The budget has proposed to discontinue the Income-Tax Settlement Commission (ITSC) and set up an interim board to settle pending cases. The government expects the move will simplify tax administration, ease compliance and reduce litigation.

However, tax practitioners have expressed serious concerns as any non-compliance would have severe cost and penalty implications.


“For reducing litigation and to give an impetus to the dispute resolution for small taxpayers, a Dispute Resolution Committee is proposed to be constituted. A taxpayer having taxable income up to Rs 50 lakh and disputed income up to Rs 10 lakh shall be eligible to approach the Committee,” the budget said.

“For ensuring efficiency, transparency and accountability, the procedure of the Committee will be conducted in a faceless manner. Consequently, the Settlement Commission shall be discontinued from 01.02.2021. However, the pending cases shall be decided by an interim board if opted by the applicant,” the document said.

Aravind Srivatsan, tax leader & partner, Nangia Andersen LLP, said penalty would fully apply under the faceless mode, in contrast to the current system where the settlement commission can waive penalties. “The proposal also ushers an era where the government is confident of using its tax payer profiling and surveillance mechanisms to collect full taxes on their own,” Srivatsan said.

“The move to end the settlement commission signifies the end of an era where a taxpayer is allowed to volunteer and settle disputes which arise in the course of assessment and search. Taxpayers going forward need to be fully onboard tax compliances and fulfil tax obligations knowing that any non compliance would have severe cost and penalty implications,” he added.

Ruchesh Sinha and Anmol Batra of Taxmann said issues of prejudice may arise in the case of the interim board, for which the working regulation was yet to be finalised.

“It is not known as to which conditions shall be inserted by the legislature, unlike the previous conditions which existed for the functioning of the income tax settlement commission,” Sinha and Batra said.

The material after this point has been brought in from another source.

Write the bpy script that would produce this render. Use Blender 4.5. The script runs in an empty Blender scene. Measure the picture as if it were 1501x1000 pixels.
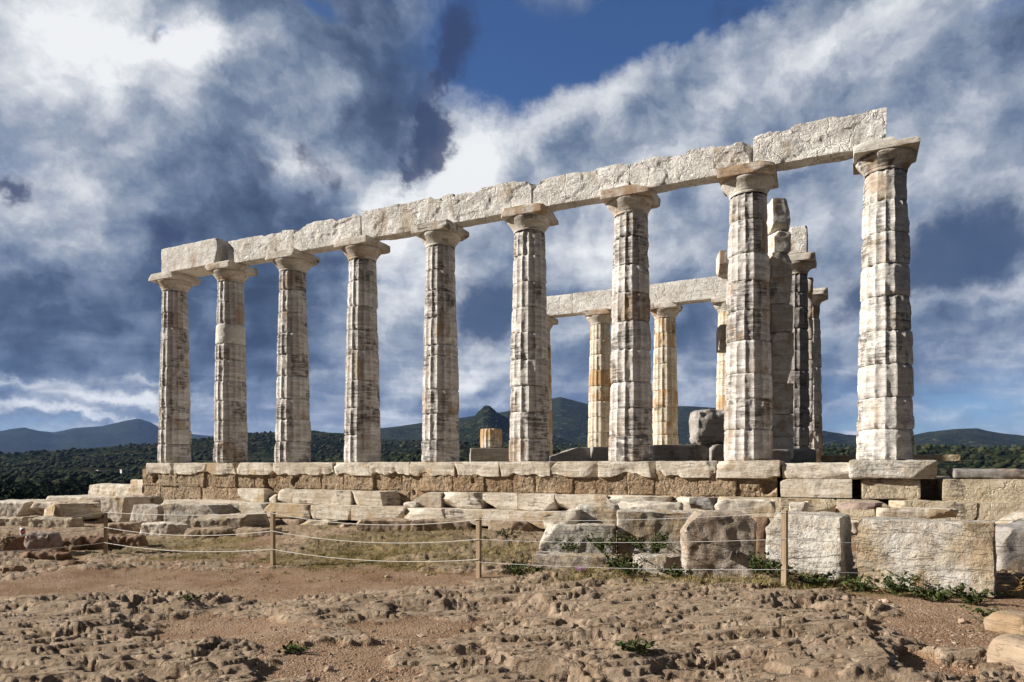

“The alternative given to the assessee which is  to file the application for withdrawal and go before the assessing officer for assessment also prejudices the interest of the assessee. ”

“The amendment gives a right to the Assessing Officer to use the material and other information collected irrespective of whether such information was produced before the ITSC by the assessee or by the AO. No clear definition of the word ‘inquiry’ has been given,” Sinha and Batra said.